Se può esistere una graduatoria dell’orrore, l’uccisione della ragazza di Cosenza arriva a fondo scala. La giovane età della vittima e del presunto carnefice, la ferocia, l’inferno che inghiotte i sentimenti. Un femminicidio scolvolgente proprio perché tanto acerbo. Sarebbe di qualche sollievo pensare che chi uccide così sia un pazzo, che sia cresciuto in una famiglia violenta o abbia una storia criminale alle spalle. Sarebbe un modo per tracciare una linea netta tra noi e loro.
Ma è davvero così?
Un tempo i criminologi inquadravano i casi di femminicidio guardando alla provenienza sociale della vittima e concentrandosi sulla trasmissione intergenerazionale della violenza. Poi gli approcci psicanalitici hanno puntato i riflettori sulla donna, chiedendosi se chi resta vicino a un violento non lo faccia per masochismo. A cominciare dagli Anni ’70 il femminismo ha cambiato ancora una volta il quadro. Le donne abusate sono diventate le vittime «di uomini ordinari che agiscono in un contesto sociale di autorità e dominio maschile». Dove sta la verità?
Il Murder in Britain Study è un’investigazione di 3 anni su tutti i tipi di omicidio commessi nel Regno Unito e permette di confrontare centinaia di casi. Ci dice che il rischio di femminicidio è maggiore in giovane età, quando le relazioni sono più instabili e le pulsioni tumultuose. L’infanzia e la vita adulta degli autori dei femminicidi è più tormentata di quella della popolazione generale, ma è più convenzionale di quella degli altri assassini. In generale i primi presentano meno traumi familiari, meno problemi sociali, minor abuso di alcol rispetto ai secondi. Le casistiche internazionali indicano che circa metà delle donne uccise dal partner aveva già subito violenze da lui. Ma le violenze sono commesse anche da assassini con la fedina penale pulita.
Chi sono questi uomini che non delinquevano e non picchiavano, ma un giorno, inaspettatamente, hanno ucciso, magari infierendo ripetutamente sul corpo?
Ciò che sembra improvviso il più delle volte in realtà non lo è: c’è quasi sempre un passato di tensioni, litigi, idee oppressive su come dovrebbe comportarsi una fidanzata o una moglie. L’immagine di apparente normalità spesso torna a manifestarsi in carcere, dove molti tendono a comportarsi da detenuti modello. Questo non significa, purtroppo, che quando torneranno in libertà non costituiranno più un pericolo, se non vengono efficacemente trattati.

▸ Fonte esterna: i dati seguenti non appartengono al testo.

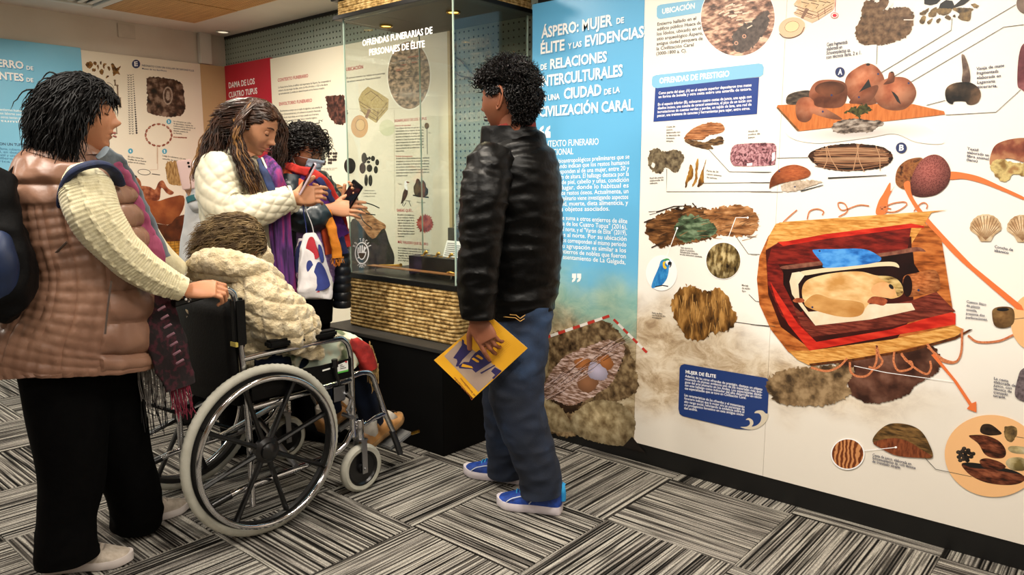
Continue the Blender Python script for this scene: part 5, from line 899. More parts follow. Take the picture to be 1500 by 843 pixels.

Il 44% di loro, secondo lo studio inglese, non è pentito, il 60% non prova empatia nei confronti della vittima. Possono esserci o meno precedenti penali, ma secondo gli specialisti tra il 70 e l’80% degli autori di questi omicidi ha dei problemi con le donne. Per questo chi pensa che siano uomini normali sbaglia e fa un torto al genere maschile. Ma chi parla di violenza di genere ha ragione, perché ad armare la mano spesso è una concezione aberrante del rapporto tra uomini e donne.